■ EXERCISE TASK ■
The required output is the exact run of lines from the line containing "Generate a Blender" to the line containing "S.render.engine = 'CYCLES'", inclusive, and nothing besides.

*-*-*

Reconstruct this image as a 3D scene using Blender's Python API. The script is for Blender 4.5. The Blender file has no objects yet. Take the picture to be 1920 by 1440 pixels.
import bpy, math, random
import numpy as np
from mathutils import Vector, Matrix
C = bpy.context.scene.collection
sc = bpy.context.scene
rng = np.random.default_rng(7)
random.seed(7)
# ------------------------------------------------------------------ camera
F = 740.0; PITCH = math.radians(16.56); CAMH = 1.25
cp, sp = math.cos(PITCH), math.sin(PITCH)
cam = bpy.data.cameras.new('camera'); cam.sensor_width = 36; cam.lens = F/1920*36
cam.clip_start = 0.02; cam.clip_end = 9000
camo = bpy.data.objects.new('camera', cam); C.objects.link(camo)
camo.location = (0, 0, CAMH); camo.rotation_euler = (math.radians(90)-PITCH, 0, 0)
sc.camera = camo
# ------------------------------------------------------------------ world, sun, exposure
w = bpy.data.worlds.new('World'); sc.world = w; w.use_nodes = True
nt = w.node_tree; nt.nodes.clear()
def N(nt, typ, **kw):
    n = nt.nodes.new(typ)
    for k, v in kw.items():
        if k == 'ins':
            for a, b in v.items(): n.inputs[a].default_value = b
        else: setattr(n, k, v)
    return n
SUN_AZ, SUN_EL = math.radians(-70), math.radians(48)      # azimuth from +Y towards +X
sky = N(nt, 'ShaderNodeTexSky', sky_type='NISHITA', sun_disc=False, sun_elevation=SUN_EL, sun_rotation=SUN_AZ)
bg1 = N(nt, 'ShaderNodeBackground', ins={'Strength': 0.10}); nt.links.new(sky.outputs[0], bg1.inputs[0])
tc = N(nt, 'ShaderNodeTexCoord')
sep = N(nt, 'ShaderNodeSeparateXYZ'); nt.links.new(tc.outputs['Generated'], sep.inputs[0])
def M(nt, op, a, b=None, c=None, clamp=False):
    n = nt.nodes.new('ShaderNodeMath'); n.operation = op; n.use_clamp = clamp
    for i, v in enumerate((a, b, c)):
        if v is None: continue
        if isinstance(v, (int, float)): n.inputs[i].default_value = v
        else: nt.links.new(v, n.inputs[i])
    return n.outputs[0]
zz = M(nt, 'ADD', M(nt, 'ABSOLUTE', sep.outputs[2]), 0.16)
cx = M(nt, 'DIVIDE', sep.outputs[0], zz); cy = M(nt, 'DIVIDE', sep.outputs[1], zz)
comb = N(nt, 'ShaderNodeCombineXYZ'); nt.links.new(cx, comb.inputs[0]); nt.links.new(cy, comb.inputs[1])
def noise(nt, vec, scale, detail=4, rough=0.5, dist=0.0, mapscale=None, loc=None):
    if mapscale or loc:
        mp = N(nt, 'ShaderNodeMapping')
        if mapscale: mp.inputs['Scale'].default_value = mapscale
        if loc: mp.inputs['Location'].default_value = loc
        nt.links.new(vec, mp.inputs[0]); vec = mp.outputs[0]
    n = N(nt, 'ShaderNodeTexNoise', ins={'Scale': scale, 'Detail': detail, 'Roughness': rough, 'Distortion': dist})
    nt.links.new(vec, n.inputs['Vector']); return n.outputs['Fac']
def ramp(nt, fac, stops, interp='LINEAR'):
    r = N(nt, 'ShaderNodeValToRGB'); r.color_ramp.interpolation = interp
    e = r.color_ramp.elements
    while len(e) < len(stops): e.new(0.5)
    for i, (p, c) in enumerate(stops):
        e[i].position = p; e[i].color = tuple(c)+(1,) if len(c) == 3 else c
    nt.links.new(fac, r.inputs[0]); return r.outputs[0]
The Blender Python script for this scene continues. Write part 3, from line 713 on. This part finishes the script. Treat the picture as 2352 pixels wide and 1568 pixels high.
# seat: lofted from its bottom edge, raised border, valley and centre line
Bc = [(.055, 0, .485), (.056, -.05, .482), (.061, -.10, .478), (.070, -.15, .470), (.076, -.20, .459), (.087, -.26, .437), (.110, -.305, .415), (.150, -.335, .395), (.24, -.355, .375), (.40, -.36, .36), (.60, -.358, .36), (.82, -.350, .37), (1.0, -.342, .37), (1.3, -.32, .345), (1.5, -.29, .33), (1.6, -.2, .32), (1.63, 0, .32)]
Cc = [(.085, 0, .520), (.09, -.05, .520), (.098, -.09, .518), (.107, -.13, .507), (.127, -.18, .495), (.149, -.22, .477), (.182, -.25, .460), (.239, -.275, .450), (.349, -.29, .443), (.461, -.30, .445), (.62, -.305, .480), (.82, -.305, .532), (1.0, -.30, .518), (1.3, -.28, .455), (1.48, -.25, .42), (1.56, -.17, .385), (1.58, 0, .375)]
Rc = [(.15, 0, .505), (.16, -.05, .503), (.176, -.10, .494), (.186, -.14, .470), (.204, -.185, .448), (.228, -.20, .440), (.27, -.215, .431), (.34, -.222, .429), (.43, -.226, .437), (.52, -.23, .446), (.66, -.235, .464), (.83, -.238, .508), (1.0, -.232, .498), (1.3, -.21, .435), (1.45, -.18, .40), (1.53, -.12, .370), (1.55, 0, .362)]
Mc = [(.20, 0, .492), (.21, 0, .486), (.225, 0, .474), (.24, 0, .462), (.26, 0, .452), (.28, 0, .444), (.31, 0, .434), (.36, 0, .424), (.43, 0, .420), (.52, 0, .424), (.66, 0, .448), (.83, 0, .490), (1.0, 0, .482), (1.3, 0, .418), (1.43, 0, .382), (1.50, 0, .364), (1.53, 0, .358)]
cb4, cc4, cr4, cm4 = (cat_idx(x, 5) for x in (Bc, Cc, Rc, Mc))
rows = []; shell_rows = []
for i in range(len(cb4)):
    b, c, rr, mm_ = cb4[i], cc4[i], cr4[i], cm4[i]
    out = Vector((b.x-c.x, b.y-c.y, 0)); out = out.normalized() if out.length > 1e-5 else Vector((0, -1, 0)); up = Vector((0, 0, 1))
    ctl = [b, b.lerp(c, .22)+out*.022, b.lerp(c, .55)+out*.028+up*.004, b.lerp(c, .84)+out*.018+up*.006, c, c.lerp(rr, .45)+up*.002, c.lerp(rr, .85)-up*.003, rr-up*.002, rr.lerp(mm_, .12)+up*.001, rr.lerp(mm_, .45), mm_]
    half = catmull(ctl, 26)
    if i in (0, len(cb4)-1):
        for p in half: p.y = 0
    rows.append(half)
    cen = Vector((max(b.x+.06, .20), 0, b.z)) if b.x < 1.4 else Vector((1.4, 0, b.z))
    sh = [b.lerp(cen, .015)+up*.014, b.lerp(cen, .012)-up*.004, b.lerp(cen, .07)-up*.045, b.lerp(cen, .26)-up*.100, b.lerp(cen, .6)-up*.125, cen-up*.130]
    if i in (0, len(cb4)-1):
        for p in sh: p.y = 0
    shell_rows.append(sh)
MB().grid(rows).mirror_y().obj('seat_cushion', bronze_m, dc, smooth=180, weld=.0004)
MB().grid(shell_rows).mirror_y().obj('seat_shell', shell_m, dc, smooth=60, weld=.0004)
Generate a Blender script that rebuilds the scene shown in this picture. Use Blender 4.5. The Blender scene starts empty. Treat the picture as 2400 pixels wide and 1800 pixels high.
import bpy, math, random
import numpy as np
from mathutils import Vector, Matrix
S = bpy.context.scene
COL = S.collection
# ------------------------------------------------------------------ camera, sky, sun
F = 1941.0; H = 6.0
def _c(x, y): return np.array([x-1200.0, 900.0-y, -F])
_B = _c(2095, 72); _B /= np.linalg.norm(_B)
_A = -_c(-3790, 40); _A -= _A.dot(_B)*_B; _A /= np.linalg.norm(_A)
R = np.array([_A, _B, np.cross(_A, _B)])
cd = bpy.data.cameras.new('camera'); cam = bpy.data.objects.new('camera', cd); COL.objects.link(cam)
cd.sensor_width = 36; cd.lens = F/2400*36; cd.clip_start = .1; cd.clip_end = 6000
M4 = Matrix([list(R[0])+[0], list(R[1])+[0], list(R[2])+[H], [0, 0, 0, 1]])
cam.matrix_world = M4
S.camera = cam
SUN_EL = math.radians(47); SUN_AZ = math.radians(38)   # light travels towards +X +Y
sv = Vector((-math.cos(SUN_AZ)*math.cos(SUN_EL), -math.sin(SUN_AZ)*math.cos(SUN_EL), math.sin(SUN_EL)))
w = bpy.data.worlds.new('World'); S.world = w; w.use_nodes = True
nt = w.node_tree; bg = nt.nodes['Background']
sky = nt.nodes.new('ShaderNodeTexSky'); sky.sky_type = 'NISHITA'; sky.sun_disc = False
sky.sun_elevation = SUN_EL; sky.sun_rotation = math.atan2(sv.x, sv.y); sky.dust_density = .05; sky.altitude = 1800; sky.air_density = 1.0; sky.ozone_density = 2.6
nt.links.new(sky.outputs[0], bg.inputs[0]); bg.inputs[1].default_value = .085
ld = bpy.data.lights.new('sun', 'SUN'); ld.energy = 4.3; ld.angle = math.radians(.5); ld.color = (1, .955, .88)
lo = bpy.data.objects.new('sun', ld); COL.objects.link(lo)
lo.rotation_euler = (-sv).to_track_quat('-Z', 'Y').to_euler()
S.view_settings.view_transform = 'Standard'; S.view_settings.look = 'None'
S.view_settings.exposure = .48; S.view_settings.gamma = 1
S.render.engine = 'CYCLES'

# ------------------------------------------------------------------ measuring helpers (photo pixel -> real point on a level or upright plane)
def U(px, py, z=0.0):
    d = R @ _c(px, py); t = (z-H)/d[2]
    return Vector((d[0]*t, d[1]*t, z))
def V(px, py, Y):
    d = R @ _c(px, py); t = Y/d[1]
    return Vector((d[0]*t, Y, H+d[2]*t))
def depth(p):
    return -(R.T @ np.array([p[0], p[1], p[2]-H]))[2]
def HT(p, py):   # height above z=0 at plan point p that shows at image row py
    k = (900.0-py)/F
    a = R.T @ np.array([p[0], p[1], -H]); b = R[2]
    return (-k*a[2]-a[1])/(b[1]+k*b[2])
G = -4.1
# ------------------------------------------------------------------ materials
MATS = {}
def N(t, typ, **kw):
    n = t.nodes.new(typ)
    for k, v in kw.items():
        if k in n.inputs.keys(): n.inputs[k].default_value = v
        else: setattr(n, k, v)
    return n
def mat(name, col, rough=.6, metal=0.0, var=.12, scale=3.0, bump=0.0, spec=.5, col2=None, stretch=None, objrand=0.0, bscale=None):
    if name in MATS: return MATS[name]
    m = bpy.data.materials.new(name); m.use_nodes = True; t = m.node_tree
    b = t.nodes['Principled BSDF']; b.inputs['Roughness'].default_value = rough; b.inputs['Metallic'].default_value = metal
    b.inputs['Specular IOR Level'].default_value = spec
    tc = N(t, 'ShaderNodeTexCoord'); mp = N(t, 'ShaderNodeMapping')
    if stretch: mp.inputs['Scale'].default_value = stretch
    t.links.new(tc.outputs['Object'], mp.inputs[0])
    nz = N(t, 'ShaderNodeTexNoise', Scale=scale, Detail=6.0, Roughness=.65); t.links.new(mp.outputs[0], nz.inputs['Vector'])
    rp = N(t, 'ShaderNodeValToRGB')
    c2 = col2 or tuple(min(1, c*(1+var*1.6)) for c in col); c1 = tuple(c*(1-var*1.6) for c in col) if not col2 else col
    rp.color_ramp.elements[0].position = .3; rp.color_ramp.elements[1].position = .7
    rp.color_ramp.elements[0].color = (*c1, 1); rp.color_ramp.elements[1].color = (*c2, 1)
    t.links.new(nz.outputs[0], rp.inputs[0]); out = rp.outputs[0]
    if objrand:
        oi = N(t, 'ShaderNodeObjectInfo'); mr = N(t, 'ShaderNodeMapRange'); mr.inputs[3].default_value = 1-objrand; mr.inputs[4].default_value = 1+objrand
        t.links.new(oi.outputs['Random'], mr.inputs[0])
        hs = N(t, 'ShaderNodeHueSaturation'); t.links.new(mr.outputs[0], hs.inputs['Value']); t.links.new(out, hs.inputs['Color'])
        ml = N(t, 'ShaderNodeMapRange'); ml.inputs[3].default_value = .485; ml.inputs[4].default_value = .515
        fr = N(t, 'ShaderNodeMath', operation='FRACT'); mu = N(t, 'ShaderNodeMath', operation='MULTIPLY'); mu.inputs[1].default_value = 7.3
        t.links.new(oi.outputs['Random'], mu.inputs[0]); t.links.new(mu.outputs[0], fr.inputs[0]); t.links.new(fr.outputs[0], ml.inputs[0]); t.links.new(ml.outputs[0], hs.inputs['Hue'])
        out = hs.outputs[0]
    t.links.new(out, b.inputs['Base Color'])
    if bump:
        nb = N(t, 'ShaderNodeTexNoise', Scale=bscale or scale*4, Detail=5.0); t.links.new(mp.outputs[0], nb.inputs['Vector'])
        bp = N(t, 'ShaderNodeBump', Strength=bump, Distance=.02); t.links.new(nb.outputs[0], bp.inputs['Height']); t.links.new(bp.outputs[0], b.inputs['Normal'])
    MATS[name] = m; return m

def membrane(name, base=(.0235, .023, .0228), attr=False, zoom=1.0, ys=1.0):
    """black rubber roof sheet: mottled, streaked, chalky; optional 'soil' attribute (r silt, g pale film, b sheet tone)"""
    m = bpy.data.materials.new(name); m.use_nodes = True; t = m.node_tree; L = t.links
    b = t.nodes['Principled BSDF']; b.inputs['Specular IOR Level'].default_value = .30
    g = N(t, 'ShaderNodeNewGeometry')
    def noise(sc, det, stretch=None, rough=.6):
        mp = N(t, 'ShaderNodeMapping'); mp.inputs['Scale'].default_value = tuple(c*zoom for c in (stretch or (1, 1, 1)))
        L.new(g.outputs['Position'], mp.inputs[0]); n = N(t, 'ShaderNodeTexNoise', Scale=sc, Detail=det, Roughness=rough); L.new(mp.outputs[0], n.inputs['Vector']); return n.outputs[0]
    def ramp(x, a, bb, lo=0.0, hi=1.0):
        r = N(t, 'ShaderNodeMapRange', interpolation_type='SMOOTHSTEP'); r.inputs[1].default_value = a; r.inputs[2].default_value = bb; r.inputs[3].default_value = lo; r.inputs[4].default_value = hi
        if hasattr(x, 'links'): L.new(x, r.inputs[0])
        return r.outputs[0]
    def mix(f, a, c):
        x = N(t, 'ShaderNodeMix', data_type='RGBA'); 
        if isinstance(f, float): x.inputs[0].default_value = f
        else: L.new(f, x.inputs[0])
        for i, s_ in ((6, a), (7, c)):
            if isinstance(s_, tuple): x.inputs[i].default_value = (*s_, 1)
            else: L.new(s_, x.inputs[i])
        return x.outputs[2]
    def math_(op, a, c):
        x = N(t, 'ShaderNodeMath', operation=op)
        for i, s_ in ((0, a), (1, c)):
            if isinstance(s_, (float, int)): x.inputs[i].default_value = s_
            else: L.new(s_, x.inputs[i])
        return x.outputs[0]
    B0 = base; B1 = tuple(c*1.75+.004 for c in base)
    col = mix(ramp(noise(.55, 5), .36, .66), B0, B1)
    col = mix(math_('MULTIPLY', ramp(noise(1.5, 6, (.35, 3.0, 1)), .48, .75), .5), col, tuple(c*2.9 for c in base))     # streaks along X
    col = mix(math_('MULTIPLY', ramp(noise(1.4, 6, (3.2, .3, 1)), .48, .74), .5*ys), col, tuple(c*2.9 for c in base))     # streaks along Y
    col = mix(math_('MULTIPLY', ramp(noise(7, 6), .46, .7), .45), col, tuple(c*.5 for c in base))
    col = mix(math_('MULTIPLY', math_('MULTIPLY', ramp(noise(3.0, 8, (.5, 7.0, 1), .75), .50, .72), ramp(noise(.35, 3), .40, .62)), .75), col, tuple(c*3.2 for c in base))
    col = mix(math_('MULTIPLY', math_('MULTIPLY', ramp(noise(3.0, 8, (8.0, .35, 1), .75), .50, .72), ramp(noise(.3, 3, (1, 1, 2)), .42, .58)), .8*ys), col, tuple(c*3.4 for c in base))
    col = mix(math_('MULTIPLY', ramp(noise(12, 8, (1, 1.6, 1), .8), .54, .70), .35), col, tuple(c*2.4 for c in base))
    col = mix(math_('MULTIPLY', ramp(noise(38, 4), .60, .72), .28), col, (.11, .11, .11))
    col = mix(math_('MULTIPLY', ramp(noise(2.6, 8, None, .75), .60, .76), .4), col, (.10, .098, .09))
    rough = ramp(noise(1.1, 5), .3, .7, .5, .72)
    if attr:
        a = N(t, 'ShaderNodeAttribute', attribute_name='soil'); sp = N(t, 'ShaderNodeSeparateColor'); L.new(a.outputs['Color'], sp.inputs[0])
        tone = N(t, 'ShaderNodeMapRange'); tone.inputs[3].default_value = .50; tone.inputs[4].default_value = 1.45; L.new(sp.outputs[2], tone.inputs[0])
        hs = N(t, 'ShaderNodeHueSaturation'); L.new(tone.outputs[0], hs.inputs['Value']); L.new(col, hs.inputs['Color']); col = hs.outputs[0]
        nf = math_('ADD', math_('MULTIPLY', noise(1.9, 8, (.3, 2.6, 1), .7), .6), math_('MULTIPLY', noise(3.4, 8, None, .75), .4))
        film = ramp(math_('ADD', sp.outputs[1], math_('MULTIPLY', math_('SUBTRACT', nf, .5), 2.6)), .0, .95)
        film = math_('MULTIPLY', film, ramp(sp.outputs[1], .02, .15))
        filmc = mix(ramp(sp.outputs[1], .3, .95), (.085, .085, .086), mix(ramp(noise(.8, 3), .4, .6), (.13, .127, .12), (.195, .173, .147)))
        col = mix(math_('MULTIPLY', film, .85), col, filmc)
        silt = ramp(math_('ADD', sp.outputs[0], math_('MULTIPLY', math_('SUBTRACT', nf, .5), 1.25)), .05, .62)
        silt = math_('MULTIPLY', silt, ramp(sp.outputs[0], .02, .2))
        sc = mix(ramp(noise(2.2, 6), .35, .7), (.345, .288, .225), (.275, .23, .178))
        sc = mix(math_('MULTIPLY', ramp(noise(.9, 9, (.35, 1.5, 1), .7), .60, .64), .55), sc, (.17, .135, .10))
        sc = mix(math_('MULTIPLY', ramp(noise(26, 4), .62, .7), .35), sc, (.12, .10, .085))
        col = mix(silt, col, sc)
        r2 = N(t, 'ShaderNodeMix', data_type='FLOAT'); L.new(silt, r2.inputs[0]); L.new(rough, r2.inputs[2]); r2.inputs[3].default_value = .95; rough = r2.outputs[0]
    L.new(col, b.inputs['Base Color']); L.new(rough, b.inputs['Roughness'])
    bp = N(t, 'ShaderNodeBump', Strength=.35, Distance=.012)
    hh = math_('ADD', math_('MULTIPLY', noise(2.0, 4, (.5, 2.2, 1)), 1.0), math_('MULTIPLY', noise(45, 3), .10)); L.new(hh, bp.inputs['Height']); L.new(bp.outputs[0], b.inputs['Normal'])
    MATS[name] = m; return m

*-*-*

■ ANSWER FOR THE TASK ■
Generate a Blender script that rebuilds the scene shown in this picture. Use Blender 4.5. The Blender scene starts empty. Treat the picture as 2400 pixels wide and 1800 pixels high.
import bpy, math, random
import numpy as np
from mathutils import Vector, Matrix
S = bpy.context.scene
COL = S.collection
# ------------------------------------------------------------------ camera, sky, sun
F = 1941.0; H = 6.0
def _c(x, y): return np.array([x-1200.0, 900.0-y, -F])
_B = _c(2095, 72); _B /= np.linalg.norm(_B)
_A = -_c(-3790, 40); _A -= _A.dot(_B)*_B; _A /= np.linalg.norm(_A)
R = np.array([_A, _B, np.cross(_A, _B)])
cd = bpy.data.cameras.new('camera'); cam = bpy.data.objects.new('camera', cd); COL.objects.link(cam)
cd.sensor_width = 36; cd.lens = F/2400*36; cd.clip_start = .1; cd.clip_end = 6000
M4 = Matrix([list(R[0])+[0], list(R[1])+[0], list(R[2])+[H], [0, 0, 0, 1]])
cam.matrix_world = M4
S.camera = cam
SUN_EL = math.radians(47); SUN_AZ = math.radians(38)   # light travels towards +X +Y
sv = Vector((-math.cos(SUN_AZ)*math.cos(SUN_EL), -math.sin(SUN_AZ)*math.cos(SUN_EL), math.sin(SUN_EL)))
w = bpy.data.worlds.new('World'); S.world = w; w.use_nodes = True
nt = w.node_tree; bg = nt.nodes['Background']
sky = nt.nodes.new('ShaderNodeTexSky'); sky.sky_type = 'NISHITA'; sky.sun_disc = False
sky.sun_elevation = SUN_EL; sky.sun_rotation = math.atan2(sv.x, sv.y); sky.dust_density = .05; sky.altitude = 1800; sky.air_density = 1.0; sky.ozone_density = 2.6
nt.links.new(sky.outputs[0], bg.inputs[0]); bg.inputs[1].default_value = .085
ld = bpy.data.lights.new('sun', 'SUN'); ld.energy = 4.3; ld.angle = math.radians(.5); ld.color = (1, .955, .88)
lo = bpy.data.objects.new('sun', ld); COL.objects.link(lo)
lo.rotation_euler = (-sv).to_track_quat('-Z', 'Y').to_euler()
S.view_settings.view_transform = 'Standard'; S.view_settings.look = 'None'
S.view_settings.exposure = .48; S.view_settings.gamma = 1
S.render.engine = 'CYCLES'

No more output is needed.